Goal of the exercise: Write out, unaltered, each line from the top of the records below down to the line where "nr = np.random.default_rng(11)" appears, that line included.

Items:
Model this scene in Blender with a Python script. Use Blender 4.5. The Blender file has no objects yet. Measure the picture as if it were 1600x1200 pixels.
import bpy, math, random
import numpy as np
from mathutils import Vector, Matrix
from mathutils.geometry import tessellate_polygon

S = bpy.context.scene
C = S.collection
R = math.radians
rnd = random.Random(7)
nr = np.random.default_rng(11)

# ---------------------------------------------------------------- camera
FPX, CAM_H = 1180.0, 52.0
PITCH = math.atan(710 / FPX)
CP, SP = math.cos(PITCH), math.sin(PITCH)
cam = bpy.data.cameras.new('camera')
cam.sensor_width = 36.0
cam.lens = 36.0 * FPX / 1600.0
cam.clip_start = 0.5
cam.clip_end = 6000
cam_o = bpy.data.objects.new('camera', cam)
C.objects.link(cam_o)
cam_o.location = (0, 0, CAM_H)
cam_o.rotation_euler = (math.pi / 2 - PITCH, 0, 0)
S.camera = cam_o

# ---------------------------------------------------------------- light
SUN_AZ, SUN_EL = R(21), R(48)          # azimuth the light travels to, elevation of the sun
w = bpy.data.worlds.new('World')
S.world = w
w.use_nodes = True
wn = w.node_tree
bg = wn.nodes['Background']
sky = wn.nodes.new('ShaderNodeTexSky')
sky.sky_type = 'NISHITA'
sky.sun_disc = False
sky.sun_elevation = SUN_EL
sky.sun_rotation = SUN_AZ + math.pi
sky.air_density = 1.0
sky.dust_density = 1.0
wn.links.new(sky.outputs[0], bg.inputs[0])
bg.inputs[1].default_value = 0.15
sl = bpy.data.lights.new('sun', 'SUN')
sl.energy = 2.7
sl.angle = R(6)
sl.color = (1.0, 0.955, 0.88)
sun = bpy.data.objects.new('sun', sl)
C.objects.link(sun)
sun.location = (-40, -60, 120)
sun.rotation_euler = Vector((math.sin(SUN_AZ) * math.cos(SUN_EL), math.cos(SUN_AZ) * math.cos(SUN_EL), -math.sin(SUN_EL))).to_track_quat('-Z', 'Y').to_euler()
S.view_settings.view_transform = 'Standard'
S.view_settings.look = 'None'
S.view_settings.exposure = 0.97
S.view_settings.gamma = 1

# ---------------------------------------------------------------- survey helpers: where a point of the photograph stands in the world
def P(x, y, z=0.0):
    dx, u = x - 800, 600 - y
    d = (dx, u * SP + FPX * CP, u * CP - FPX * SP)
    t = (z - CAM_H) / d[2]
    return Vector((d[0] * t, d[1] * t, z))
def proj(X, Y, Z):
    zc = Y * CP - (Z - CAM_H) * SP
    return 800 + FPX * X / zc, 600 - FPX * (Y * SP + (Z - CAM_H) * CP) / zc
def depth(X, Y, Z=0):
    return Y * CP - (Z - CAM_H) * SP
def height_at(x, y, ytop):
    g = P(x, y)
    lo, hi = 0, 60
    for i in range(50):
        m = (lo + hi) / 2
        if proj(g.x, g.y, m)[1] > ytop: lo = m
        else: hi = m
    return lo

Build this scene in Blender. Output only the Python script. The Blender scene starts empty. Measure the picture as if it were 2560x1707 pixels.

Solution for this exercise:
Model this scene in Blender with a Python script. Use Blender 4.5. The Blender file has no objects yet. Measure the picture as if it were 1600x1200 pixels.
import bpy, math, random
import numpy as np
from mathutils import Vector, Matrix
from mathutils.geometry import tessellate_polygon

S = bpy.context.scene
C = S.collection
R = math.radians
rnd = random.Random(7)
nr = np.random.default_rng(11)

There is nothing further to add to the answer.